##### SUPPLIED MATERIAL

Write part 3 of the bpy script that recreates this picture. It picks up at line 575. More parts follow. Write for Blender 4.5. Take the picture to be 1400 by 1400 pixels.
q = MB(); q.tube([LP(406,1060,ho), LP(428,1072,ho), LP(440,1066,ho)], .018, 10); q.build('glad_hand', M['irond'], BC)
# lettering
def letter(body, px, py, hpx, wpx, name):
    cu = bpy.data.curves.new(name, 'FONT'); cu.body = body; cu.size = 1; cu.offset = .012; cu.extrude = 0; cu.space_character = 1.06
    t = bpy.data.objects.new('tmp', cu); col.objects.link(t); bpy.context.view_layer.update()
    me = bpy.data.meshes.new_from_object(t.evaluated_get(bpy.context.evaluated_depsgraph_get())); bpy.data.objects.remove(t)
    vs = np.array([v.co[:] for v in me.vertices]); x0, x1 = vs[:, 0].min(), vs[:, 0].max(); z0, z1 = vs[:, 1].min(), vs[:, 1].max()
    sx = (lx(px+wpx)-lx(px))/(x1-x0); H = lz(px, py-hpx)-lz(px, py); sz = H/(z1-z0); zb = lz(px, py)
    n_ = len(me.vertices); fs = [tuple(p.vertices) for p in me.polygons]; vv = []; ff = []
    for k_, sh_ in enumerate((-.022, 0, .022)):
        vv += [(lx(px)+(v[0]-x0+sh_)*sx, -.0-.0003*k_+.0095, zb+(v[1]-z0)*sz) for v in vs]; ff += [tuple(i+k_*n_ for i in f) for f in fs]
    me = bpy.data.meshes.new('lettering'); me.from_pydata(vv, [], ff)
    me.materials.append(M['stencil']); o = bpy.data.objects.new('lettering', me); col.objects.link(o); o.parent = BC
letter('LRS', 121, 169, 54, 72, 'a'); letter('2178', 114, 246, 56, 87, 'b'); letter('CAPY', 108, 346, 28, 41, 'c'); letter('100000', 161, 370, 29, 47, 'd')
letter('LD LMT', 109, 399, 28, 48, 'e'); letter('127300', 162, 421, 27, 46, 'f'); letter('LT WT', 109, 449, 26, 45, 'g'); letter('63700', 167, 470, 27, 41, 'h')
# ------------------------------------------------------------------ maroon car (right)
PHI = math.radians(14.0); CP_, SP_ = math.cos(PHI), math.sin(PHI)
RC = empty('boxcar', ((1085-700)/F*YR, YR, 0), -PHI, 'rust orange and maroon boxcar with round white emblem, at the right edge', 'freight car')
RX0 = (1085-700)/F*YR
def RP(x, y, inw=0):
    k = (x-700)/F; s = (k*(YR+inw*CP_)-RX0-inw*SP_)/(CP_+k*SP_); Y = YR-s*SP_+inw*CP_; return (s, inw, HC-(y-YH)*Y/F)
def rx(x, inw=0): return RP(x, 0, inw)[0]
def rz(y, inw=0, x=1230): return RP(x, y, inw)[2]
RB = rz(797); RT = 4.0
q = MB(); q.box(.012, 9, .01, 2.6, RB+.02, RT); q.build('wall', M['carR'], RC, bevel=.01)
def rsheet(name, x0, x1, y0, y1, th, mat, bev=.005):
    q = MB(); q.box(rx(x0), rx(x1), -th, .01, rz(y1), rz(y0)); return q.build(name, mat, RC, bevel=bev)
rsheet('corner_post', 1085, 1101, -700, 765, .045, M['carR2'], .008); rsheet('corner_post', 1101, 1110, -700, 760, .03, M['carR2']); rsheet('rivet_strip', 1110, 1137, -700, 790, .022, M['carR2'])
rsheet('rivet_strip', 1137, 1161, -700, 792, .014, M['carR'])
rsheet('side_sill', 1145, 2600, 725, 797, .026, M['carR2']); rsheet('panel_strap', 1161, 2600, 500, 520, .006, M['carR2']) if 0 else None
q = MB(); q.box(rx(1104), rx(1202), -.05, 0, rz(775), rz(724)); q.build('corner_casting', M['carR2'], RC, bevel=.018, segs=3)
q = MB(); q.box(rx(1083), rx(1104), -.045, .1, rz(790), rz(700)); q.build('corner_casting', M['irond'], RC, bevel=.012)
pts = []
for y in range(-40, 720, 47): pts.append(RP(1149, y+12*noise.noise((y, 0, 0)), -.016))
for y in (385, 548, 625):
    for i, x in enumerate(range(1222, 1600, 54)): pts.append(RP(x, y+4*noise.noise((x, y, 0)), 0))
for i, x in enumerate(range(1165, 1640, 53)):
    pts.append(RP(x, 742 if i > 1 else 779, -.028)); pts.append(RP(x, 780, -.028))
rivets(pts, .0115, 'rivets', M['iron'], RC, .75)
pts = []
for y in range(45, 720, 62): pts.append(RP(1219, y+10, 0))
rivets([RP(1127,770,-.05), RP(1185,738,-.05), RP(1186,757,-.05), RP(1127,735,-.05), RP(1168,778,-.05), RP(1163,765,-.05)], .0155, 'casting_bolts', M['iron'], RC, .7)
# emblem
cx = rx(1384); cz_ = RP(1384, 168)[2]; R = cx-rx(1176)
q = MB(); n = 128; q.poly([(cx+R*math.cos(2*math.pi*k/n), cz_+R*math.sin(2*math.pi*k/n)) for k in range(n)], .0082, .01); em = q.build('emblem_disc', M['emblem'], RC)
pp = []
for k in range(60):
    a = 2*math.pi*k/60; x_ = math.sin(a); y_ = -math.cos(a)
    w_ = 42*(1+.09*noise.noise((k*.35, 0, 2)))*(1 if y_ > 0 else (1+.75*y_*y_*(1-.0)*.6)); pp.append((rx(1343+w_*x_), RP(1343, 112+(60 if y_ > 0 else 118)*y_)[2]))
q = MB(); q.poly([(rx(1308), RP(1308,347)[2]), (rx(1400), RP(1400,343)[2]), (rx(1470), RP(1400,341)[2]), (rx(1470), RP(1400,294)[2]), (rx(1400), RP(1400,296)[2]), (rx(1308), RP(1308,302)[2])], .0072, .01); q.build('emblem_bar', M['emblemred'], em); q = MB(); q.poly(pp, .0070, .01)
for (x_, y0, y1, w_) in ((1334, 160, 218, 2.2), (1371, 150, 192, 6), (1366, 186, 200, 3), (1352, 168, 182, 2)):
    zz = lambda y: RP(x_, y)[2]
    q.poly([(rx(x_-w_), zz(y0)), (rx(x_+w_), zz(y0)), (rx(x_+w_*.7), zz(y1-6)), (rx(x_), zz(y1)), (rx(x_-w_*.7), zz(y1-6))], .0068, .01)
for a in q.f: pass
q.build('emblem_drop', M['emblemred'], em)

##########

WHAT IS BEING ASKED:
Type out all of the material again, word for word.

EXERCISE RESPONSE:
Write part 3 of the bpy script that recreates this picture. It picks up at line 575. More parts follow. Write for Blender 4.5. Take the picture to be 1400 by 1400 pixels.
q = MB(); q.tube([LP(406,1060,ho), LP(428,1072,ho), LP(440,1066,ho)], .018, 10); q.build('glad_hand', M['irond'], BC)
# lettering
def letter(body, px, py, hpx, wpx, name):
    cu = bpy.data.curves.new(name, 'FONT'); cu.body = body; cu.size = 1; cu.offset = .012; cu.extrude = 0; cu.space_character = 1.06
    t = bpy.data.objects.new('tmp', cu); col.objects.link(t); bpy.context.view_layer.update()
    me = bpy.data.meshes.new_from_object(t.evaluated_get(bpy.context.evaluated_depsgraph_get())); bpy.data.objects.remove(t)
    vs = np.array([v.co[:] for v in me.vertices]); x0, x1 = vs[:, 0].min(), vs[:, 0].max(); z0, z1 = vs[:, 1].min(), vs[:, 1].max()
    sx = (lx(px+wpx)-lx(px))/(x1-x0); H = lz(px, py-hpx)-lz(px, py); sz = H/(z1-z0); zb = lz(px, py)
    n_ = len(me.vertices); fs = [tuple(p.vertices) for p in me.polygons]; vv = []; ff = []
    for k_, sh_ in enumerate((-.022, 0, .022)):
        vv += [(lx(px)+(v[0]-x0+sh_)*sx, -.0-.0003*k_+.0095, zb+(v[1]-z0)*sz) for v in vs]; ff += [tuple(i+k_*n_ for i in f) for f in fs]
    me = bpy.data.meshes.new('lettering'); me.from_pydata(vv, [], ff)
    me.materials.append(M['stencil']); o = bpy.data.objects.new('lettering', me); col.objects.link(o); o.parent = BC
letter('LRS', 121, 169, 54, 72, 'a'); letter('2178', 114, 246, 56, 87, 'b'); letter('CAPY', 108, 346, 28, 41, 'c'); letter('100000', 161, 370, 29, 47, 'd')
letter('LD LMT', 109, 399, 28, 48, 'e'); letter('127300', 162, 421, 27, 46, 'f'); letter('LT WT', 109, 449, 26, 45, 'g'); letter('63700', 167, 470, 27, 41, 'h')
# ------------------------------------------------------------------ maroon car (right)
PHI = math.radians(14.0); CP_, SP_ = math.cos(PHI), math.sin(PHI)
RC = empty('boxcar', ((1085-700)/F*YR, YR, 0), -PHI, 'rust orange and maroon boxcar with round white emblem, at the right edge', 'freight car')
RX0 = (1085-700)/F*YR
def RP(x, y, inw=0):
    k = (x-700)/F; s = (k*(YR+inw*CP_)-RX0-inw*SP_)/(CP_+k*SP_); Y = YR-s*SP_+inw*CP_; return (s, inw, HC-(y-YH)*Y/F)
def rx(x, inw=0): return RP(x, 0, inw)[0]
def rz(y, inw=0, x=1230): return RP(x, y, inw)[2]
RB = rz(797); RT = 4.0
q = MB(); q.box(.012, 9, .01, 2.6, RB+.02, RT); q.build('wall', M['carR'], RC, bevel=.01)
def rsheet(name, x0, x1, y0, y1, th, mat, bev=.005):
    q = MB(); q.box(rx(x0), rx(x1), -th, .01, rz(y1), rz(y0)); return q.build(name, mat, RC, bevel=bev)
rsheet('corner_post', 1085, 1101, -700, 765, .045, M['carR2'], .008); rsheet('corner_post', 1101, 1110, -700, 760, .03, M['carR2']); rsheet('rivet_strip', 1110, 1137, -700, 790, .022, M['carR2'])
rsheet('rivet_strip', 1137, 1161, -700, 792, .014, M['carR'])
rsheet('side_sill', 1145, 2600, 725, 797, .026, M['carR2']); rsheet('panel_strap', 1161, 2600, 500, 520, .006, M['carR2']) if 0 else None
q = MB(); q.box(rx(1104), rx(1202), -.05, 0, rz(775), rz(724)); q.build('corner_casting', M['carR2'], RC, bevel=.018, segs=3)
q = MB(); q.box(rx(1083), rx(1104), -.045, .1, rz(790), rz(700)); q.build('corner_casting', M['irond'], RC, bevel=.012)
pts = []
for y in range(-40, 720, 47): pts.append(RP(1149, y+12*noise.noise((y, 0, 0)), -.016))
for y in (385, 548, 625):
    for i, x in enumerate(range(1222, 1600, 54)): pts.append(RP(x, y+4*noise.noise((x, y, 0)), 0))
for i, x in enumerate(range(1165, 1640, 53)):
    pts.append(RP(x, 742 if i > 1 else 779, -.028)); pts.append(RP(x, 780, -.028))
rivets(pts, .0115, 'rivets', M['iron'], RC, .75)
pts = []
for y in range(45, 720, 62): pts.append(RP(1219, y+10, 0))
rivets([RP(1127,770,-.05), RP(1185,738,-.05), RP(1186,757,-.05), RP(1127,735,-.05), RP(1168,778,-.05), RP(1163,765,-.05)], .0155, 'casting_bolts', M['iron'], RC, .7)
# emblem
cx = rx(1384); cz_ = RP(1384, 168)[2]; R = cx-rx(1176)
q = MB(); n = 128; q.poly([(cx+R*math.cos(2*math.pi*k/n), cz_+R*math.sin(2*math.pi*k/n)) for k in range(n)], .0082, .01); em = q.build('emblem_disc', M['emblem'], RC)
pp = []
for k in range(60):
    a = 2*math.pi*k/60; x_ = math.sin(a); y_ = -math.cos(a)
    w_ = 42*(1+.09*noise.noise((k*.35, 0, 2)))*(1 if y_ > 0 else (1+.75*y_*y_*(1-.0)*.6)); pp.append((rx(1343+w_*x_), RP(1343, 112+(60 if y_ > 0 else 118)*y_)[2]))
q = MB(); q.poly([(rx(1308), RP(1308,347)[2]), (rx(1400), RP(1400,343)[2]), (rx(1470), RP(1400,341)[2]), (rx(1470), RP(1400,294)[2]), (rx(1400), RP(1400,296)[2]), (rx(1308), RP(1308,302)[2])], .0072, .01); q.build('emblem_bar', M['emblemred'], em); q = MB(); q.poly(pp, .0070, .01)
for (x_, y0, y1, w_) in ((1334, 160, 218, 2.2), (1371, 150, 192, 6), (1366, 186, 200, 3), (1352, 168, 182, 2)):
    zz = lambda y: RP(x_, y)[2]
    q.poly([(rx(x_-w_), zz(y0)), (rx(x_+w_), zz(y0)), (rx(x_+w_*.7), zz(y1-6)), (rx(x_), zz(y1)), (rx(x_-w_*.7), zz(y1-6))], .0068, .01)
for a in q.f: pass
q.build('emblem_drop', M['emblemred'], em)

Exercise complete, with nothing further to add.